> [EXERCISE DIRECTIONS]: Across the listing below, how many lines hold "scene"? Reply with the number by itself.

> [RECORDED INFORMATION]:
++++++

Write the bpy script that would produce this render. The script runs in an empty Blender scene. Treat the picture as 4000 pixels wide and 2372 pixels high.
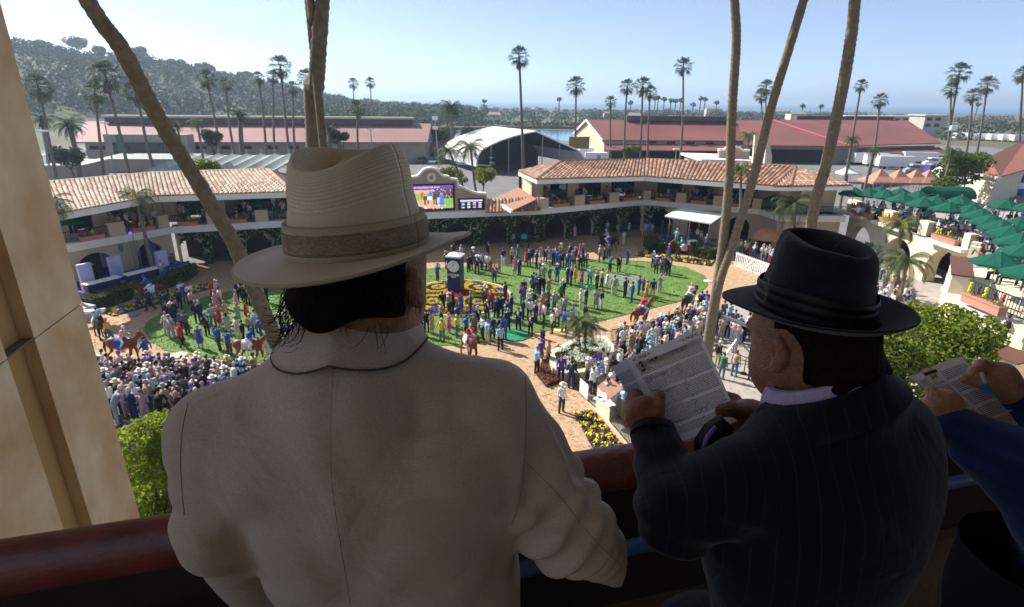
import bpy, math, random
import numpy as np
from mathutils import Vector, Matrix
# --- camera, light, exposure
SC = bpy.context.scene
COL = SC.collection
R = math.radians
CZ = 15.5
PITCH, ROLL, FPX = R(20.0), R(0.6), 2172.0
_r0, _u0, _f0 = Vector((1, 0, 0)), Vector((0, math.sin(PITCH), math.cos(PITCH))), Vector((0, math.cos(PITCH), -math.sin(PITCH)))
_r = math.cos(ROLL) * _r0 + math.sin(ROLL) * _u0
_u = -math.sin(ROLL) * _r0 + math.cos(ROLL) * _u0
cd = bpy.data.cameras.new('camera')
cam = bpy.data.objects.new('camera', cd)
COL.objects.link(cam)
cd.sensor_width = 36.0
cd.lens = 36.0 * FPX / 4000.0
cd.clip_start = 0.05
cd.clip_end = 60000
_m = Matrix((_r, _u, -_f0)).transposed().to_4x4()
_m.translation = (0, 0, CZ)
cam.matrix_world = _m
cd.dof.use_dof = True
cd.dof.focus_distance = 0.85
cd.dof.aperture_fstop = 18
SC.camera = cam
SUN_EL = R(40)
SUN_AZ = math.atan2(0.84, 0.545)
SUN_DIR = Vector((-math.sin(SUN_AZ) * math.cos(SUN_EL), math.cos(SUN_AZ) * math.cos(SUN_EL), math.sin(SUN_EL)))
W = bpy.data.worlds.new('World')
SC.world = W
W.use_nodes = True
wn, wl = W.node_tree.nodes, W.node_tree.links
wn.clear()
sky = wn.new('ShaderNodeTexSky')
sky.sky_type = 'NISHITA'
sky.sun_disc = False
sky.sun_elevation = SUN_EL
sky.sun_rotation = -SUN_AZ
sky.altitude = 0
sky.air_density = 0.4
sky.dust_density = 0.6
sky.ozone_density = 2.5
bg = wn.new('ShaderNodeBackground')
bg.inputs['Strength'].default_value = 0.13
wo = wn.new('ShaderNodeOutputWorld')
wtc, wnz, wrp, wmx = wn.new('ShaderNodeTexCoord'), wn.new('ShaderNodeTexNoise'), wn.new('ShaderNodeMapRange'), wn.new('ShaderNodeMix')
wmp = wn.new('ShaderNodeMapping')
wmp.inputs['Scale'].default_value = (1.2, 1.2, 7)
wl.new(wtc.outputs['Generated'], wmp.inputs[0])
wl.new(wmp.outputs[0], wnz.inputs['Vector'])
wnz.inputs['Scale'].default_value = 2.2
wnz.inputs['Detail'].default_value = 6
wrp.inputs[1].default_value, wrp.inputs[2].default_value, wrp.inputs[3].default_value, wrp.inputs[4].default_value = 0.45, 0.75, 0.20, 0.42
wl.new(wnz.outputs['Fac'], wrp.inputs[0])
wmx.data_type = 'RGBA'
wmx.inputs[7].default_value = (3.2, 3.45, 3.7, 1)
wl.new(wrp.outputs[0], wmx.inputs['Factor'])
wl.new(sky.outputs[0], wmx.inputs[6])
wl.new(wmx.outputs[2], bg.inputs[0])
wl.new(bg.outputs[0], wo.inputs[0])
sd = bpy.data.lights.new('sun', 'SUN')
sd.energy = 5.0
sd.angle = R(0.53)
sd.color = (1.0, 0.95, 0.87)
sun = bpy.data.objects.new('sun', sd)
COL.objects.link(sun)
sun.rotation_euler = (-SUN_DIR).to_track_quat('-Z', 'Y').to_euler()
SC.view_settings.view_transform = 'Standard'
SC.view_settings.look = 'None'
SC.view_settings.gamma = 1
SC.view_settings.use_curve_mapping = False
SC.view_settings.exposure = 0.85
SC.cycles.max_bounces = 8
SC.cycles.transparent_max_bounces = 12
# --- measuring helpers
def ray(px, py):
 x, y = (px - 2000) / FPX, -(py - 1186) / FPX
 return _r * x + _u * y + _f0
def on(px, py, z=0.0):
 d = ray(px, py)
 t = (z - CZ) / d.z
 return Vector((d.x * t, d.y * t, z))
def atY(px, py, Y):
 d = ray(px, py)
 return Vector((0, 0, CZ)) + d * (Y / d.y)
def atZ(px, py, Z):
 return Vector((0, 0, CZ)) + ray(px, py) * Z
ER, EN = Vector((math.cos(R(15)), math.sin(R(15)), 0)), Vector((-math.sin(R(15)), math.cos(R(15)), 0))
def fac(s, n, z):
 return ER * s + EN * n + Vector((0, 0, CZ + z))
# --- materials
_MATS = {}
def mat(name, rgb, rough=0.75, var=0.12, scale=6.0, bump=0.0, bscale=None, metal=0.0, spec=0.3, second=None, detail=4.0, emit=None, estr=0.0, coat=0.0, coord='Object', sheen=0.0, trans=0.0):
 if name in _MATS:
  return _MATS[name]
 m = bpy.data.materials.new(name)
 m.use_nodes = True
 nt = m.node_tree
 n, l = nt.nodes, nt.links
 b = n['Principled BSDF']
 b.inputs['Roughness'].default_value = rough
 b.inputs['Metallic'].default_value = metal
 b.inputs['Specular IOR Level'].default_value = spec
 b.inputs['Coat Weight'].default_value = coat
 b.inputs['Sheen Weight'].default_value = sheen
 tc = n.new('ShaderNodeTexCoord')
 nz = n.new('ShaderNodeTexNoise')
 nz.inputs['Scale'].default_value = scale
 nz.inputs['Detail'].default_value = detail
 l.new(tc.outputs[coord], nz.inputs['Vector'])
 rp = n.new('ShaderNodeValToRGB')
 rp.color_ramp.elements[0].position = 0.3
 rp.color_ramp.elements[1].position = 0.7
 c2 = second or tuple(min(1, c * (1 + var)) for c in rgb)
 c1 = rgb if second else tuple(c * (1 - var) for c in rgb)
 rp.color_ramp.elements[0].color = (*c1, 1)
 rp.color_ramp.elements[1].color = (*c2, 1)
 l.new(nz.outputs['Fac'], rp.inputs['Fac'])
 l.new(rp.outputs['Color'], b.inputs['Base Color'])
 if bump:
  nb = n.new('ShaderNodeTexNoise')
  nb.inputs['Scale'].default_value = bscale or scale * 4
  nb.inputs['Detail'].default_value = 5
  l.new(tc.outputs[coord], nb.inputs['Vector'])
  bp = n.new('ShaderNodeBump')
  bp.inputs['Strength'].default_value = bump
  bp.inputs['Distance'].default_value = 0.02
  l.new(nb.outputs['Fac'], bp.inputs['Height'])
  l.new(bp.outputs['Normal'], b.inputs['Normal'])
 if emit:
  b.inputs['Emission Color'].default_value = (*emit, 1)
  b.inputs['Emission Strength'].default_value = estr
 if trans:
  tr = n.new('ShaderNodeBsdfTranslucent')
  l.new(rp.outputs['Color'], tr.inputs['Color'])
  mx = n.new('ShaderNodeMixShader')
  mx.inputs['Fac'].default_value = trans
  l.new(b.outputs[0], mx.inputs[1])
  l.new(tr.outputs[0], mx.inputs[2])
  l.new(mx.outputs[0], n['Material Output'].inputs['Surface'])
 _MATS[name] = m
 return m
def nodes_of(m):
 return m.node_tree.nodes, m.node_tree.links, m.node_tree.nodes['Principled BSDF']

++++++

> [WRITTEN ANSWER]: 2